From the Research Desk


Ahmedabad Visit Note

Cadila Healthcare Limited.

Recommendation Maintain BUY
CMP Rs316
Target Price Rs417

We expect CHL to record revenue CAGR of 20% to Rs24.9bn over FY06-09 driven by strong growth in the export formulations market. Domestic formulations growth is likely to rebound in FY08 and would be above industry average growth. We estimate operating margins to expand by 450bps to 21.7% over FY06-09 driven by US contribution, turnaround of Zydus France and strong foothold in the domestic formulations space. Although there are concerns over the patent loss of Pantoprazole, the management is confident of no launch at risk by generic companies considering the complexity of the product. We estimate net profit to witness revenue CAGR of 32% to Rs3.5bn during the same period.

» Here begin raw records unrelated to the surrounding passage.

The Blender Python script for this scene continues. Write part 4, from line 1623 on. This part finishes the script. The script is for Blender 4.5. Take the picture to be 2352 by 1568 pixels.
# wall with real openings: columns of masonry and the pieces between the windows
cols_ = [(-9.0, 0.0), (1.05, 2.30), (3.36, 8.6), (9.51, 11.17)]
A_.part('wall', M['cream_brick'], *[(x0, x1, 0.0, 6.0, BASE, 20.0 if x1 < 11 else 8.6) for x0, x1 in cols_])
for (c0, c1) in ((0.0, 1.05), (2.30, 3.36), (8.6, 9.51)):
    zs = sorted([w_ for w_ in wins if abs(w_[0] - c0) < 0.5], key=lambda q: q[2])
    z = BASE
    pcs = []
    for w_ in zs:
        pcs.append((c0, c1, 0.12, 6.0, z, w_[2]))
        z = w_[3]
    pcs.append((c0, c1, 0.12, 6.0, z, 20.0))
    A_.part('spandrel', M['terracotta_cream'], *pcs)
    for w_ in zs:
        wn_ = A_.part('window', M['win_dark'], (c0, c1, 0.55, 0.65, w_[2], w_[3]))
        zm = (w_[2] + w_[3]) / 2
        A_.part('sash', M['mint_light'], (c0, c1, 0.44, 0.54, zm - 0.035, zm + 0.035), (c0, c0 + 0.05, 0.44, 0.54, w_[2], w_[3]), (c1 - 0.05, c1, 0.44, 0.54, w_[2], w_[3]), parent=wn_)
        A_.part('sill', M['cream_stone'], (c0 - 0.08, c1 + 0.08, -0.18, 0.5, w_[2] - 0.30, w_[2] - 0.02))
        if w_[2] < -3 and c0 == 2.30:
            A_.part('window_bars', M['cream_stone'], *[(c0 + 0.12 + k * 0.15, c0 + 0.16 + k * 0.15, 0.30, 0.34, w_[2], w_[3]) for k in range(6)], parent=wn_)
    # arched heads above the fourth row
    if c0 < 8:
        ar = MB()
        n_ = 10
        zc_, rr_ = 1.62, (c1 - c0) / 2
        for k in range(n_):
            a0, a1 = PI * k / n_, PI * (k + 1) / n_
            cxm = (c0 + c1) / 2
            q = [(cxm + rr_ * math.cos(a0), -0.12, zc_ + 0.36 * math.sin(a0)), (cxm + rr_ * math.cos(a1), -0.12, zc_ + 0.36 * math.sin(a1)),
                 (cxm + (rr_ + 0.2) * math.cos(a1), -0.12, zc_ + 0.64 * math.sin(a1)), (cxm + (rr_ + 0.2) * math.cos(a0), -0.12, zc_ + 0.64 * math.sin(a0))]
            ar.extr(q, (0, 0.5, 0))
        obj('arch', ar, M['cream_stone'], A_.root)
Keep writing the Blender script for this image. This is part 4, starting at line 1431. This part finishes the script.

At Rs316, the stock is trading at 17.7x FY07E EPS of Rs17.8, 14.3x FY08E EPS of Rs22.1 and 11.4x FY09E
EPS of Rs27.8. We believe CHL should trade at 19x FY08E and 15x FY09E considering increasing visibility in export formulations, strong foothold in the domestic market and return ratios in excess of 22%. We introduce FY09 estimates and maintain BUY with a target price of Rs417, an upside of 32%.